Due to work and family, our get-togethers became less frequent, and if nobody threw a wedding dinner, we wouldn't really bother to call each other.
After all, didn't we always feel that time and space would never wear down our bonds? Didn't we banter so easily even after months or even years apart?

The ride on the chartered bus to D's funeral at the cemetery felt like a school excursion - except nobody was laughing much.

We agreed to stop kidding ourselves and start meeting more often.

These days, we try to leave a seat empty for D when we have meals together, and once in a while, we pay him a visit at Lim Chu Kang.

At his grave, we chat and gripe about work as if things haven't changed. We check out other gravestones to see which ones look better and have better themes.

Every time a buddy working overseas returns home, it is another great excuse to visit D and 'update him' on our lives.

An image sometimes comes to mind whenever I think of D.

It's of the whole gang in our rundown school canteen, sitting together after a long day of activities. I can still smell the perspiration in the air and hear the laughter of the boys as we peeled off the smelly socks and traded stories on the pretty girls we fancied from afar.

D would be smiling quietly, more often because he was too shy to let on about his own infatuations.

At 15, we had our lives ahead of us - full of adventure and danger, full of hope and surprises. Most importantly, we had the faith that our friendship would last forever and ever.

I believe we weren't wrong at all.

1 Comments:

  • At 1:53 AM, Blogger lytz said…

    This reminds me of a quote i picked up from Morrie (in "Tuesdays With Morrie")... "Death ends a life, not a relationship."

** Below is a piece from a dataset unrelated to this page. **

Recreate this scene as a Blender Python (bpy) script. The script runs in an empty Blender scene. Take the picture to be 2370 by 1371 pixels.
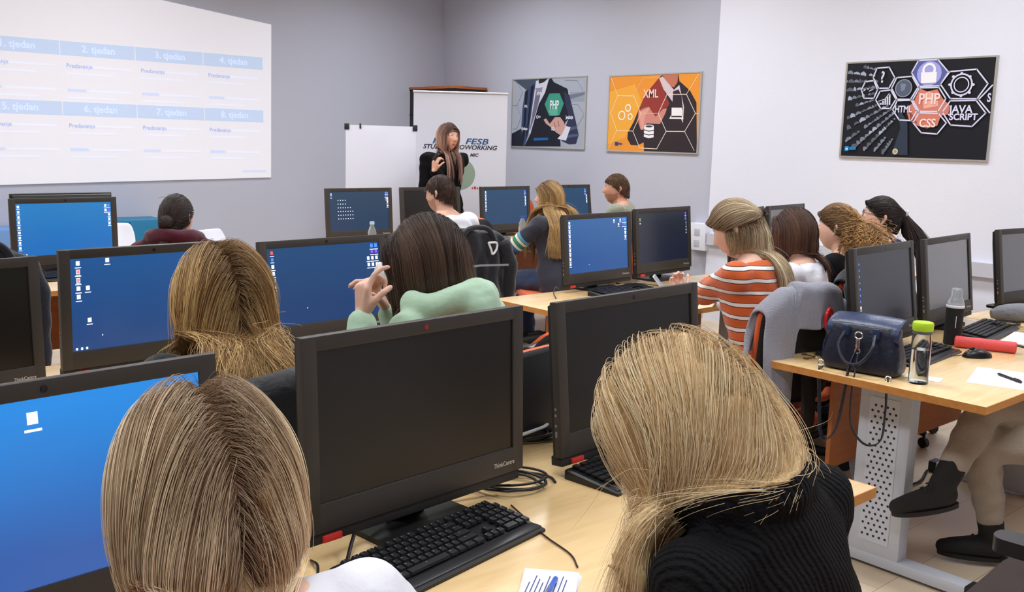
import bpy, bmesh, math, random
import numpy as np
from mathutils import Vector, Matrix
from mathutils.geometry import tessellate_polygon

random.seed(7)
rng = np.random.default_rng(11)
SC = bpy.context.scene
COL = SC.collection
PI = math.pi

# ------------------------------------------------------------------ camera
CAM_POS = Vector((0.0, 0.0, 1.5335))
cam_d = bpy.data.cameras.new('camera')
cam = bpy.data.objects.new('camera', cam_d)
COL.objects.link(cam)
cam_d.sensor_fit = 'HORIZONTAL'
cam_d.sensor_width = 36.0
cam_d.lens = 2223.77 / 2370.0 * 36.0
cam_d.clip_start = 0.05
_r = Vector((0.75040336, -0.66047035, 0.02595608))
_u = Vector((0.08543377, 0.13585686, 0.98703799))
_f = Vector((0.65543563, 0.7384591, -0.15837391))
cam.matrix_world = Matrix(((_r.x, _u.x, -_f.x, CAM_POS.x), (_r.y, _u.y, -_f.y, CAM_POS.y), (_r.z, _u.z, -_f.z, CAM_POS.z), (0, 0, 0, 1)))
SC.camera = cam

# ------------------------------------------------------------------ world, lights, exposure
world = bpy.data.worlds.new('room_ambient')
SC.world = world
world.use_nodes = True
world.node_tree.nodes['Background'].inputs[0].default_value = (0.9, 0.93, 1.0, 1)
world.node_tree.nodes['Background'].inputs[1].default_value = 0.4
SC.view_settings.view_transform = 'Standard'
SC.view_settings.look = 'None'
SC.view_settings.exposure = 0.0
SC.view_settings.gamma = 1.0
SC.view_settings.use_curve_mapping = False


def area_light(name, loc, sx, sy, watts, col=(0.93, 0.985, 1.06), rot=(0, 0, 0)):
    d = bpy.data.lights.new(name, 'AREA')
    d.shape = 'RECTANGLE'
    d.size, d.size_y, d.energy, d.color = sx, sy, watts, col
    d.spread = math.radians(150)
    o = bpy.data.objects.new(name, d)
    o.location = loc
    o.rotation_euler = rot
    COL.objects.link(o)
    return o


# rows of ceiling troffers (their light; the fixtures themselves are built below)
LAMPS = [(x, y) for x in (0.2, 3.0, 5.6) for y in (0.2, 2.8, 5.2, 7.4)]
for (lx, ly) in LAMPS:
    area_light('troffer_light', (lx, ly, 3.50), 0.55, 1.15, 31 if ly > 7 else 29)


# ------------------------------------------------------------------ materials
def lin(c):
    c = c / 255.0
    return c / 12.92 if c <= 0.04045 else ((c + 0.055) / 1.055) ** 2.4


def rgb(*c):
    return (lin(c[0]), lin(c[1]), lin(c[2]), 1.0)


MATS = {}


def mat(name, col=None, rough=0.6, metal=0.0, spec=0.5, bump=None, vary=None, emit=None, trans=0.0, coat=0.0, attr=None, sheen=0.0, ior=1.45):
    """principled material; col sRGB 0-255; bump=(scale,strength); vary=(scale,amount); emit=strength of the same colour"""
    if name in MATS:
        return MATS[name]
    m = bpy.data.materials.new(name)
    m.use_nodes = True
    nt = m.node_tree
    b = nt.nodes['Principled BSDF']
    c = rgb(*col) if col else (0.8, 0.8, 0.8, 1)
    b.inputs['Base Color'].default_value = c
    b.inputs['Roughness'].default_value = rough
    b.inputs['Metallic'].default_value = metal
    b.inputs['Specular IOR Level'].default_value = spec
    b.inputs['IOR'].default_value = ior
    b.inputs['Transmission Weight'].default_value = trans
    b.inputs['Coat Weight'].default_value = coat
    b.inputs['Sheen Weight'].default_value = sheen
    m.diffuse_color = c
    tc = None
    if bump or vary:
        tc = nt.nodes.new('ShaderNodeTexCoord')
    if attr:
        a = nt.nodes.new('ShaderNodeAttribute')
        a.attribute_name = attr
        nt.links.new(a.outputs['Color'], b.inputs['Base Color'])
    if vary:
        n = nt.nodes.new('ShaderNodeTexNoise')
        n.inputs['Scale'].default_value = vary[0]
        n.inputs['Detail'].default_value = 4
        nt.links.new(tc.outputs['Object'], n.inputs['Vector'])
        mx = nt.nodes.new('ShaderNodeMix')
        mx.data_type = 'RGBA'
        mx.inputs[6].default_value = tuple(min(1, k * (1 + vary[1])) for k in c[:3]) + (1,)
        mx.inputs[7].default_value = tuple(k * (1 - vary[1]) for k in c[:3]) + (1,)
        nt.links.new(n.outputs['Fac'], mx.inputs[0])
        nt.links.new(mx.outputs[2], b.inputs['Base Color'])
    if bump:
        n = nt.nodes.new('ShaderNodeTexNoise')
        n.inputs['Scale'].default_value = bump[0]
        n.inputs['Detail'].default_value = 3
        nt.links.new(tc.outputs['Object'], n.inputs['Vector'])
        bp = nt.nodes.new('ShaderNodeBump')
        bp.inputs['Strength'].default_value = bump[1]
        bp.inputs['Distance'].default_value = 0.01
        nt.links.new(n.outputs['Fac'], bp.inputs['Height'])
        nt.links.new(bp.outputs['Normal'], b.inputs['Normal'])
    if emit:
        b.inputs['Emission Color'].default_value = c
        b.inputs['Emission Strength'].default_value = emit
    MATS[name] = m
    return m


def wood_mat(name, c1, c2, scale, rough=0.35):
    if name in MATS:
        return MATS[name]
    m = mat(name, c1, rough)
    nt = m.node_tree
    b = nt.nodes['Principled BSDF']
    tc = nt.nodes.new('ShaderNodeTexCoord')
    mp = nt.nodes.new('ShaderNodeMapping')
    mp.inputs['Scale'].default_value = scale
    n = nt.nodes.new('ShaderNodeTexNoise')
    n.inputs['Scale'].default_value = 4
    n.inputs['Detail'].default_value = 6
    n.inputs['Distortion'].default_value = 0.6
    cr = nt.nodes.new('ShaderNodeValToRGB')
    cr.color_ramp.elements[0].position = 0.3
    cr.color_ramp.elements[0].color = rgb(*c2)
    cr.color_ramp.elements[1].position = 0.7
    cr.color_ramp.elements[1].color = rgb(*c1)
    nt.links.new(tc.outputs['Object'], mp.inputs['Vector'])
    nt.links.new(mp.outputs['Vector'], n.inputs['Vector'])
    nt.links.new(n.outputs['Fac'], cr.inputs['Fac'])
    nt.links.new(cr.outputs['Color'], b.inputs['Base Color'])
    return m


# ------------------------------------------------------------------ objects, tags
def tag(o, label=None, cat=None, group=None, kind=None):
    if label:
        o['label'] = label
    if cat:
        o['category'] = cat
    if group:
        o['group'] = group
    if kind:
        o['kind'] = kind
    return o


def thing(name, label, cat, loc=(0, 0, 0), rz=0.0, group=None):
    o = bpy.data.objects.new(name, None)
    o.empty_display_size = 0.05
    o.location = loc
    o.rotation_euler = (0, 0, rz)
    COL.objects.link(o)
    touch(o)
    return tag(o, label, cat, group)


def touch(o):
    o['_m'] = 0
    del o['_m']


def link(name, me, m=None, parent=None, world=False):
    o = bpy.data.objects.new(name, me)
    COL.objects.link(o)
    if m is not None and hasattr(me, 'materials') and len(me.materials) == 0:
        me.materials.append(m)
    if parent is not None:
        o.parent = parent
        if world:
            o.matrix_parent_inverse = wmat(parent).inverted()
    return o


def wmat(o):
    m = Matrix.LocRotScale(o.location, o.rotation_euler, o.scale)
    if o.parent:
        return wmat(o.parent) @ o.matrix_parent_inverse @ m
    return m


def copy_tree(o, parent=None):
    c = o.copy()
    COL.objects.link(c)
    if parent is not None:
        c.parent = parent
        c.matrix_parent_inverse = o.matrix_parent_inverse
    for ch in list(KIDS.get(o.name, [])):
        n = copy_tree(ch, c)
        KIDS.setdefault(c.name, []).append(n)
    return c


KIDS = {}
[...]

    i'm sure u know who i'm thinking of.. and i know who you're thinking of too..

    it's coming to three and a half years now.. honestly i still think of him and miss him a lot.. i wish so much that he were still a part of our physical worlds..

    But yes, beautiful friendships will never end.. i know he's still very much part of our lives.. always in our hearts.. the way you know LP will forever be in your heart too.

    They'll always be our very dear friends.. let's keep their light in us - always.